Recalling a boat journey with a group of Catalan fishermen, Dalí observed: “All the images capable of being suggested by the complexity of their innumerable irregularities appear successively and by turn as you change your position. As we moved forward with the characteristic slowness of a row boat, all these images became transfigured. What had been the camel's head now formed the comb of a rooster” (quoted in Dawn Ades, Dalí, London, 1982, p. 121). The dynamic of the present composition is masterfully achieved by contrasting the timelessness of the rocks with the fleeting moment in which they are transformed, in the painter’s eye, into anthropomorphic images.


Symbiose de la tête aux coquillages belongs to a small group of works created in 1931, the majority of which now belong to museum collections. In these paintings, Dalí explores the anxieties and fantasies of his childhood, with the mysterious long shadows producing a sense of foreboding. Like Dalí, artists including Joan Miró and Yves Tanguy also explored the world of dreamscapes, reaching for imagery from their subconscious mind, their childhood memories and placing them in desolate settings.

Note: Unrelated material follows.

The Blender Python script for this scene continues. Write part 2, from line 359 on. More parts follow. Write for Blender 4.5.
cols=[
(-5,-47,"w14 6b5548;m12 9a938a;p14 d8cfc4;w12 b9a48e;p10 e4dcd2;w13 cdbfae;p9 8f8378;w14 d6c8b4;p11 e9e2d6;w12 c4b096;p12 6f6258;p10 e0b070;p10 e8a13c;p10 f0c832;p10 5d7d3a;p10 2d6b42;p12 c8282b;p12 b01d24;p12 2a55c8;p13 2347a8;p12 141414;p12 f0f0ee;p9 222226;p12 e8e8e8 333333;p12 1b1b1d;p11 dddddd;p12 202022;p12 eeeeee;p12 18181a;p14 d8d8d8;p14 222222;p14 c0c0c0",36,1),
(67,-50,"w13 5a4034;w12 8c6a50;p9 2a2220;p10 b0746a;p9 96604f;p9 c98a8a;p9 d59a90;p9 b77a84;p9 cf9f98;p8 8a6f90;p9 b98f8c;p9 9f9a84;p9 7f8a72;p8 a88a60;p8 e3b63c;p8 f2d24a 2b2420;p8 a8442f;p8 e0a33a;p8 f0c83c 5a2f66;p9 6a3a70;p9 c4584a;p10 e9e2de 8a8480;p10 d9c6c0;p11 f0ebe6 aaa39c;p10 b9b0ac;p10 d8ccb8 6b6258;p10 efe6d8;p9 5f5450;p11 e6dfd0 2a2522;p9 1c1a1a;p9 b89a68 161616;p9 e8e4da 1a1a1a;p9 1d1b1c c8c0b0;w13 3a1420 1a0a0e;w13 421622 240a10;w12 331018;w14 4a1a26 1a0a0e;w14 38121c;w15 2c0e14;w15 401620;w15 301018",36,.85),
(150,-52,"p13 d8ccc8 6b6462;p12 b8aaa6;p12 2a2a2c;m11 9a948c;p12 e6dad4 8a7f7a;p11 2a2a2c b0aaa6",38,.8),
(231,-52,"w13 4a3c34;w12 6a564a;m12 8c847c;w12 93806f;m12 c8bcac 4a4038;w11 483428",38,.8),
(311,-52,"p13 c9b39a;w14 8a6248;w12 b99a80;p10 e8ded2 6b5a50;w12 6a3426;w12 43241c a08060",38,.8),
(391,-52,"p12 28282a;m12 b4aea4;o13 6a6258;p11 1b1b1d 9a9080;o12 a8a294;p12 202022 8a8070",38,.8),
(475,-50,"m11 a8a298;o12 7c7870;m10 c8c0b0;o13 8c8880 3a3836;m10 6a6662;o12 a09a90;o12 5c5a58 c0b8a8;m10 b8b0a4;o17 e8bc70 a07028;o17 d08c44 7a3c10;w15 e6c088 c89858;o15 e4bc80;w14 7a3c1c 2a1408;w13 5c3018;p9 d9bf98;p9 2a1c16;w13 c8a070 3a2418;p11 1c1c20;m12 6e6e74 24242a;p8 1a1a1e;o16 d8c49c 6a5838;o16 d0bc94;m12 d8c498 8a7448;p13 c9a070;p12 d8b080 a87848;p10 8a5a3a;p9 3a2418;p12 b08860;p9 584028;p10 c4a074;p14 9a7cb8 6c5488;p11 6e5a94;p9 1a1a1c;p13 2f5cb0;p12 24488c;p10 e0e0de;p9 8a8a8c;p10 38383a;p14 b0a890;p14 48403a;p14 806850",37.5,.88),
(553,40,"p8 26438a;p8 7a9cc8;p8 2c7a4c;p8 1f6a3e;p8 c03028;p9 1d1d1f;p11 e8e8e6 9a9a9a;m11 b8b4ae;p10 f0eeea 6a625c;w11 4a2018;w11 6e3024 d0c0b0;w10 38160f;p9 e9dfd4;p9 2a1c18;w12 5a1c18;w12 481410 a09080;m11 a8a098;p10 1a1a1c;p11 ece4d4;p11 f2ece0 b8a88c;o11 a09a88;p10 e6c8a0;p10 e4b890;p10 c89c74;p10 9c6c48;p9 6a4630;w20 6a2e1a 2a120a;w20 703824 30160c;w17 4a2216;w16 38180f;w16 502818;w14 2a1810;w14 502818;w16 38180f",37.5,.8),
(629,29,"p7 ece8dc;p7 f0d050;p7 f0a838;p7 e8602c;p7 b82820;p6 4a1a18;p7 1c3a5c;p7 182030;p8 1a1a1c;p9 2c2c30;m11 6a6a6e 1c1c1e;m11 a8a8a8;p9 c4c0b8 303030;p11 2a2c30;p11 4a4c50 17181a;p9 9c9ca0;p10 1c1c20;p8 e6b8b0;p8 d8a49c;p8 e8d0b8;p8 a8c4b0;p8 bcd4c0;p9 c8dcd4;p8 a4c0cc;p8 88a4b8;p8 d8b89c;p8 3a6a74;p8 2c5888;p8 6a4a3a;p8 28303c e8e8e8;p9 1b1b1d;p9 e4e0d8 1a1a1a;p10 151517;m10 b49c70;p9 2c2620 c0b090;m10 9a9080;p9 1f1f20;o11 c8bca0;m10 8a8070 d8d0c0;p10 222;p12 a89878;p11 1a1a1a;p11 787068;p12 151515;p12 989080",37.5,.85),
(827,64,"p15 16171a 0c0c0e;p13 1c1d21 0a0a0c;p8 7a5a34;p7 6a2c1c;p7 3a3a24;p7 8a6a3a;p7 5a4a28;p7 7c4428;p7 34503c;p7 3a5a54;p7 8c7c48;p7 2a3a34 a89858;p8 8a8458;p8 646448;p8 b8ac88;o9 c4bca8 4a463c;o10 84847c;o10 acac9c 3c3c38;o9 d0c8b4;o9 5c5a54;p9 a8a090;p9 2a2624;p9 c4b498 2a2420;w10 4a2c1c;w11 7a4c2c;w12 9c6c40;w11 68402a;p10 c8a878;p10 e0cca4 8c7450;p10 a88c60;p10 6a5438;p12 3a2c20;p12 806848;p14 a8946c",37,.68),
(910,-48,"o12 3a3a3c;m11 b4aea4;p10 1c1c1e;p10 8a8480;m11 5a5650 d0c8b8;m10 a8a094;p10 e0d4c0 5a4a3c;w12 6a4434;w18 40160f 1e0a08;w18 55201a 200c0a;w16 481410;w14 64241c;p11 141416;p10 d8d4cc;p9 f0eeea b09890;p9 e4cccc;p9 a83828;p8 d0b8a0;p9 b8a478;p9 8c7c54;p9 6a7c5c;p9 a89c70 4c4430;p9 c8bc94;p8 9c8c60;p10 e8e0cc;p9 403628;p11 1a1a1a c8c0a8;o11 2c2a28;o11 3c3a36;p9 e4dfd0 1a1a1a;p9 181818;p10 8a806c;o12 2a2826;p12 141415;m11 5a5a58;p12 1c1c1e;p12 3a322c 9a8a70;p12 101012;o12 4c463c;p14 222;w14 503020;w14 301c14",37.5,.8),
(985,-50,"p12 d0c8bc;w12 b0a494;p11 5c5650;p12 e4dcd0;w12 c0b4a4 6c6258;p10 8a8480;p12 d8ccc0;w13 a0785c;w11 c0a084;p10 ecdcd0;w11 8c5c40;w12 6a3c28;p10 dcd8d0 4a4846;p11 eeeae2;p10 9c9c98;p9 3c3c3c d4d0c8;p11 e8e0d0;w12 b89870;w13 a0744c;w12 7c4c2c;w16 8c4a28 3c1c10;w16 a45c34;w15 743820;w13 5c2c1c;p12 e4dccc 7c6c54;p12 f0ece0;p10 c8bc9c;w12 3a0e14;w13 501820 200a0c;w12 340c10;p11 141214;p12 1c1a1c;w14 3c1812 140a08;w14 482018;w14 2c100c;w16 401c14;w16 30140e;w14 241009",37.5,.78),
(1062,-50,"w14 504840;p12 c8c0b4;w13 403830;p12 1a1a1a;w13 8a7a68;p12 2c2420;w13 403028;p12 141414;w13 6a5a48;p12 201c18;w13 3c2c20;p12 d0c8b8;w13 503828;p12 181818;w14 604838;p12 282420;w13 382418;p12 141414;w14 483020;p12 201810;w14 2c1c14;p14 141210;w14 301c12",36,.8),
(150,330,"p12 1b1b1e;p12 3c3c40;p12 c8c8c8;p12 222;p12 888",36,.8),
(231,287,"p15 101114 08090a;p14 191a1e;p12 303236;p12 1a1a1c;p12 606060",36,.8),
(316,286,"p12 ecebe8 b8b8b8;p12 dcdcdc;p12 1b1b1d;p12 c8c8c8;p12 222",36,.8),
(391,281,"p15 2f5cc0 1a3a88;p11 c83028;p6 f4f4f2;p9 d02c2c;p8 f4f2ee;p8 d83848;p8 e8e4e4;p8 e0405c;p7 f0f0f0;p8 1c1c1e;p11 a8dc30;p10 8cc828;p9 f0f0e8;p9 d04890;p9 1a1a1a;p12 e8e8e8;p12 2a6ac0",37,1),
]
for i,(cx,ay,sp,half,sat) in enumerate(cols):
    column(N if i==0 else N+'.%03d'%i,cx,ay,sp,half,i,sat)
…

It was the hallucinatory atmosphere and evocative power of Dalí’s landscapes, painted with meticulous, sometimes hyper-realist precision, that impressed Sigmund Freud, whom Dalí would meet in 1939. The enigmatic figures appearing in these landscapes are usually depicted nude, with heads inexplicably made out of seashells—a motif that particularly fascinated Dalí at the time. In 1932-33, together with Brassaï, he created a group of photographs known as “involuntary sculptures;” including a seashell in close detail, presumably chosen for its suggestive qualities.